We created a LinkedIn group to stay in touch and plan our gatherings. Each time we met, someone new would come along. 1st And that was the start of what today is a global community of practice called L&D Shakers, with over 3,600 members and an inspiring Core Team of almost 40. Almost two years ago, one of the community members turned friends wrote me a message: “Hey, the team at Butter is looking for a Community Manager, and I just recommended you to their CEO”. I remember smiling and thinking: “Who’s going to want to talk with an L&D Manager about community building?”. I thanked her for the vote of confidence and put it past me. Surely enough, a couple of days later, my current manager contacted me and asked if I was interested in having a conversation. Although I had been building L&D Shakers for over a year and a half by then, it was the first time I ever associated my identity with that of a community manager. Drawn by curiosity, I said yes. Today I am working with a Core Team of 12 members to learn a 1,100+ member global community for facilitators, workshoppers, consultants, educators, and learning designers.
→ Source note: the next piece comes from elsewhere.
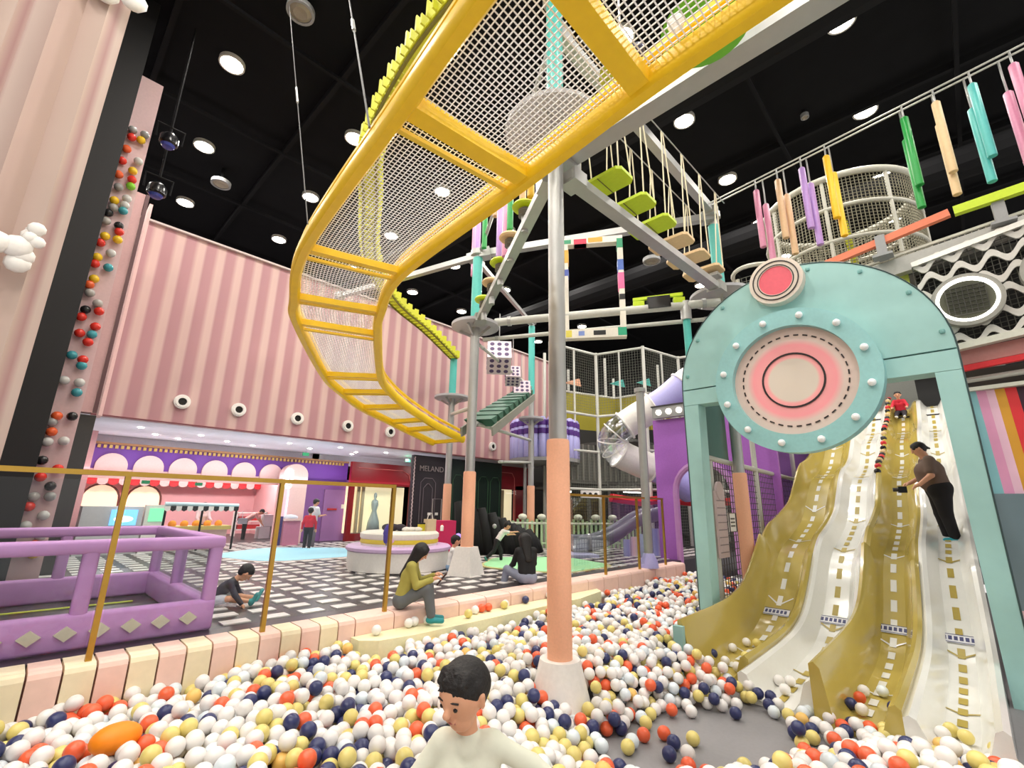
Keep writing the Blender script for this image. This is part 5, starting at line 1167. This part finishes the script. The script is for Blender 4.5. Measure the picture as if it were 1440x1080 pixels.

In 2021, I started freelancing at the intersection of Learning Experience Design and Community. I have been working with a few clients to bring communities of learning and practice within organizations and design impactful learning experiences.

What have been the main challenges of your career?

Shifting into a ‘formal’ community role came with LOTS of imposter syndrom chatter. Learning how to make peace with it was probably the hardest.

What has helped you develop yourself as a community professional?

Understanding that the community I am building doesn’t belong to me. The moment I learned to let go, allow others’ visions and ideas in, distribute control and share accountability, everything changed. Learning from other community professionals is important, and I took lots of inspiration from those walking the path before me, but I saw my work lead to the most impact when I followed my intuition and I connected genuinely with those I was building the community with.

What's your favourite community platform?

What is “community” for you?

A collective space that works like an accelerator platform, and enables its members to achieve goals, no matter if personal, professional, or both.

What's one single strategy that you may suggest to increase value for the people in your community?

There’s one strategy that is yet to disappoint me when it comes to member engagement: shifting from thinking about “engagement tactics” to obsessions about “value creation”. Why are our members here? What needs and pains do they have? And how can we collectively, as a community, tackle these challenges? We use co-creation, collaborative projects, and control distribution to a Core Team as levers to help us deliver value constantly and scale with the available resources. Community projects and initiatives usually come from member discovery; we publish a call to action, rally a small team to bring the vision to life, and trust them with the process. The loop is closed by constant genuine recognition of their work and generosity in making these opportunities available to the community.

What would you recommend to those just starting into community management?

Just start—You are already ready! Build a community around something you are madly passionate about—It will drive you through setbacks. Start small, and focus on value—You’ll never have to worry about engagement. You don’t need to have all the answers—The community will “talk back” and they’ll tell you what to do.